The amendment still has to pass through the Senate and would not take effect until Oct. 1 -- the beginning of fiscal 2014 -- so the Army has a little less than four months to cancel the IC program without violating a congressional directive.

It's unclear when or if the Army will address the issue.

"We don't comment on pending legislation, but we do look forward to the passage of the NDAA for FY14," Army spokesman Matthew Bourke said Thursday.

The carbine competition is not the only effort the Army has launched to improve the soldier's basic individual weapon. The service recently decided to replace the standard M4 with the M4A1, as a result of its M4 Product Improvement Program.

The M4A1 is the special operations version of the weapon that's been in use for just over a decade. It features a heavier barrel and a full-auto trigger. The Army's decision to dump the current three-round burst trigger will give shooters a more consistent trigger pull and lead to better accuracy, weapons officials maintain.

The Army has budgeted $21.2 million to buy 12,000 M4A1s in the proposed fiscal 2014 budget.

The Army's effort to replace the M4 has not been without scrutiny. The Pentagon's Inspector General recently announced it was auditing the improved-carbine effort. In March 19 testimony before the House Committee on Oversight and Government Reform, the watchdog group said there were concerns that "DoD may not have an established need for this weapon nor developed performance requirements ... such as accuracy, reliability, and lethality," according to testimony.

Army officials and program experts were quick to point out, however, that the IG testimony contains misunderstandings about basic facts of the carbine-improvement effort. The Army established its requirements for the improved carbine effort three years ago.

The requirements document calls for a weapon that's almost twice as accurate as the current M4.

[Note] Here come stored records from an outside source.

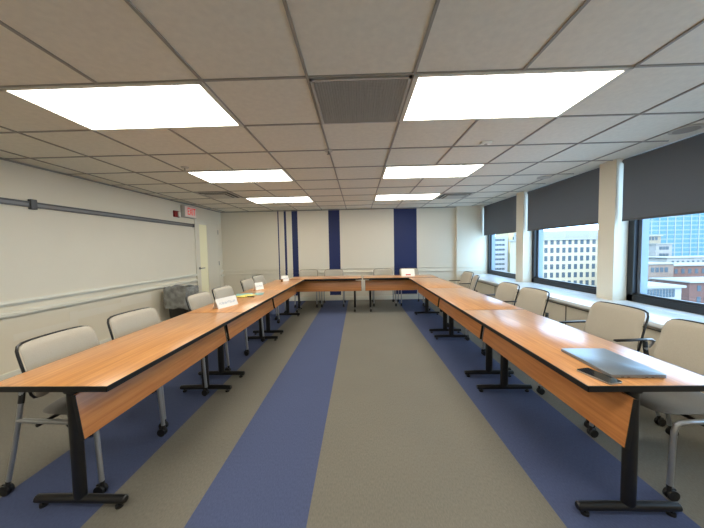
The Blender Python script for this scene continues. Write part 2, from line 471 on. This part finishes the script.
# ------------------------------------------------------------------ training tables
TLEN, TW = 1.485, .57
def make_table():
    t = empty('training_table')
    hl = TLEN/2-.002; hw = TW/2
    MB().box(-hw+.004, hw-.004, -hl+.004, hl-.004, TT-.024, TT, .002).build('tabletop', M['wood'], t)
    e = MB()
    e.box(-hw, -hw+.004, -hl, hl, TT-.026, TT-.001); e.box(hw-.004, hw, -hl, hl, TT-.026, TT-.001)
    e.box(-hw, hw, -hl, -hl+.004, TT-.026, TT-.001); e.box(-hw, hw, hl-.004, hl, TT-.026, TT-.001)
    e.box(-hw+.004, hw-.004, -hl+.004, hl-.004, TT-.028, TT-.024)
    e.build('edge_band', M['edge'], t)
    # beam between legs
    MB().box(-.05, -.01, -hl+.15, hl-.15, TT-.075, TT-.035, .004).build('crossbar', M['black'], t)
    # modesty panel, tilted a little
    pm = Matrix.Translation((.080,0,TT-.065)) @ Matrix.Rotation(R(-8), 4, 'Y')
    p = MB().box(-.008, .008, -hl+.045, hl-.012, -.215, 0, .002, mat=pm).build('modesty_panel', M['panel'], t)
    MB().box(-.0095, .0095, -hl+.042, -hl+.045, -.217, .001, mat=pm).build('panel_edge', M['edge'], p)
    MB().box(-.0095, .0095, hl-.012, hl-.007, -.217, .001, mat=pm).build('panel_edge', M['edge'], p)
    for s in (-1, 1):
        y = s*(TLEN/2-.15)
        l = MB()
        l.prism([(-.030+.033*math.cos(k*math.pi/10), y+.022*math.sin(k*math.pi/10)) for k in range(20)], .05, TT-.05)
        l.box(-.20, .18, y-.018, y+.018, TT-.052, TT-.030, .003)      # top arm
        l.box(-.06, .005, y-.024, y+.024, TT-.10, TT-.045, .005)
        l.tube([(-.03,y,TT-.12), (.0,y,TT-.085), (.06,y,TT-.06)], .011, 8)
        lg = l.build('leg', M['black'], t)
        f = MB()
        c = -.030
        path = [(c-.238,y,.040), (c-.232,y,.040), (c-.10,y,.042), (c,y,.042), (c+.10,y,.042), (c+.232,y,.040), (c+.238,y,.040)]
        f.tube(path, [.015,.020,.0215,.0215,.0215,.020,.015], 12)
        f.build('foot', M['black'], lg)
        for gx in (-.20, .20):
            MB().cyl((c+gx,y,.0), (c+gx,y,.012), .018, 16).cyl((c+gx,y,.012), (c+gx,y,.03), .007, 8).build('glide', M['rubber'], lg)
    return t
src_t = make_table(); index()
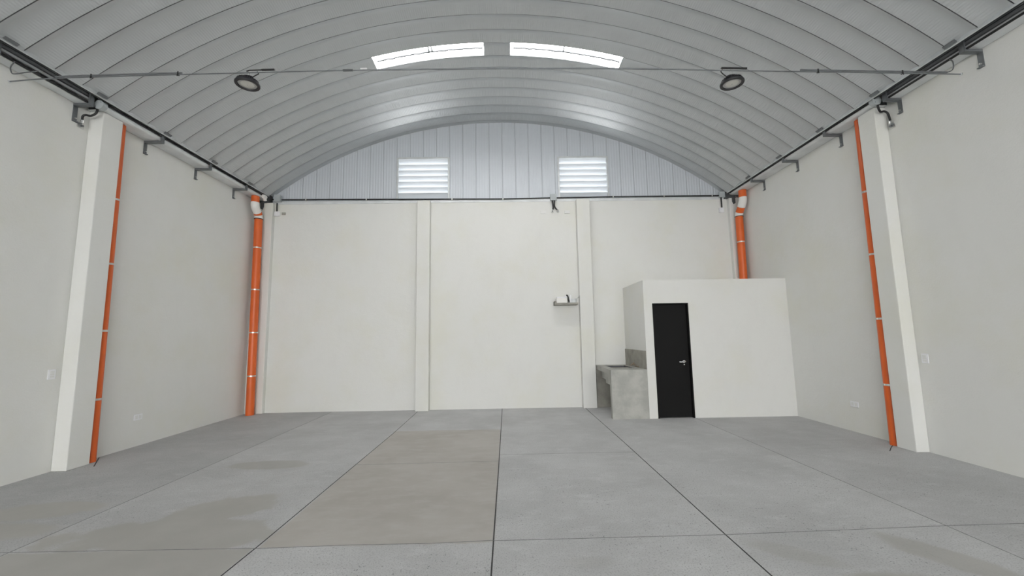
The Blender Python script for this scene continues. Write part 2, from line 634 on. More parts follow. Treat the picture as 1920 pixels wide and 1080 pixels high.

This is a topic Project Manager Soldier Weapons plans to explore separately when it hosts its first Small Arms Fire Control Industry Day on June 27 at Picatinny Arsenal, N.J., "to see just how far fire control technology has come, and how far it has to go before landing in the hands of Soldiers," according to a June 5 announcement on Program Executive Office Soldier's website.

"Fire control systems provide a way of realizing the full potential of our small arms weapon systems," said Col. Scott C. Armstrong, Project Manager Soldier Weapons. "These systems provide soldiers with a ballistic solution to help them acquire and engage targets with precision."